That's right: 90. There also are 65 Democratic Party candidates, 102 independents, 33 "others" and 20 "none." In total, according to the Federal Election Commission, a whopping 397 people have already filed the necessary paperwork to run for president in 2016.

Knowing that, I think there's only one proper response: I'm With Stupid needs to run for president, too.

I'm going to let that sink in for a moment so you have time to realize what a great idea it truly is.

Of course, since columns aren't people and can't run for office (Can corporations? Do they already?), I guess that means I will have to run for president. And I know, right now, some of you are scoffing and saying, "You? What qualifies you to run?"

Well, let's see. I have as much political experience as Republican Party candidates Donald Trump, Carly Fiorina and Ben Carson combined. And, like Trump is and Fiorina was, I'm a CEO, only I haven't gone bankrupt four times or gotten fired from my position. But, technically, those aren't requirements.

According to the Constitution (Article II, Section 1), to run for president I must be a natural-born citizen of the United States. Unlike declared Republican Party candidate Ted Cruz, who was born in Canada, I am, in fact, natural-born, having arrived on this planet in Connecticut. Check.

I also must have attained the age of at least 35. Check, just barely.

Lastly, I also must have been a resident within the United States for the past 14 years. Check.

So, by law, I meet all the criteria necessary to qualify me to run for president, but here's the tricky part: To actually be considered a candidate for president, you have to campaign. That means that you have to file paperwork with the Federal Election Committee after having already spent $5,000 campaigning or having $5,000 in contributions given to you for the purpose of campaigning.

As you can imagine, that puts me in a bit of a quandary, as there's no chance of me spending $5,000 of my own money. But -- and hear me out on this -- if I could spend $5,000 of your money, I would totally do it.

Basically, what I need is some sort of Kickstarter crowdsourcing thing to raise the money, but I checked out Kickstarter once, and it looked like such a hassle to actually start a fundraising campaign that I just gave up. Instead, what I'm going to do is appeal to my readers directly. In the words of Spinal Tap: "I'm looking for pound notes, loose change, bad checks, anything. Gimme some money!"
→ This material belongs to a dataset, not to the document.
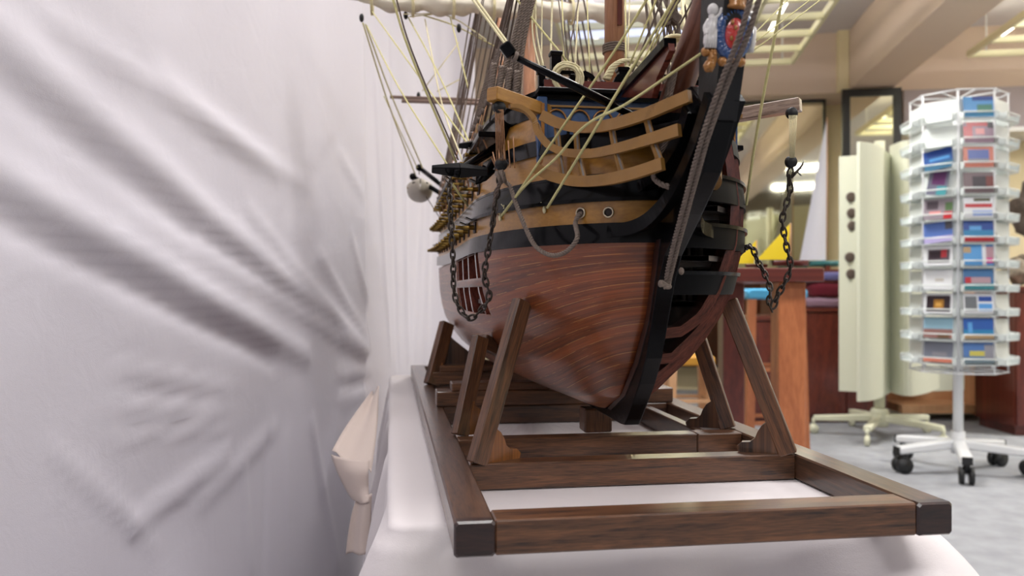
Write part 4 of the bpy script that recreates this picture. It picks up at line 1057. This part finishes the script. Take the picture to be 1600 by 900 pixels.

Think about it: If everyone who reads this column sends just $1, I'll only need to come up with another $4,983.

Now, naturally, if you're going to invest in me, you probably want to know what kind of candidate you'd be getting. That's a reasonable expectation, and I think you deserve an honest assessment, so let me sum myself up as a candidate in one word: unelectable. Absolutely, without qualification, unfit to hold any office whatsoever.

I realize some of you might consider that a shortcoming in a candidate, but you're looking at it the wrong way. The fact that I have no chance of winning means that I would be able to say whatever the heck I wanted to the American people in my campaign speeches without worrying about whether they'd vote for me. And as many of you may agree, there are some things that the American people need to hear whether they like it or not. I'd be glad to be the mouthpiece.

I'll elaborate on what exactly needs to be said to whom, and I'll outline my platform in subsequent columns after I've officially declared my candidacy, but let's not worry about that yet. For right now, the important thing to remember is that you need to send me your money.

With your help, I may not be able to win the Oval Office, but I can tell fart jokes during the debates and possibly move the conversation in a more fun direction.

And best of all, I could have the greatest campaign slogan ever: "Todd Hartley: The President With Stupid."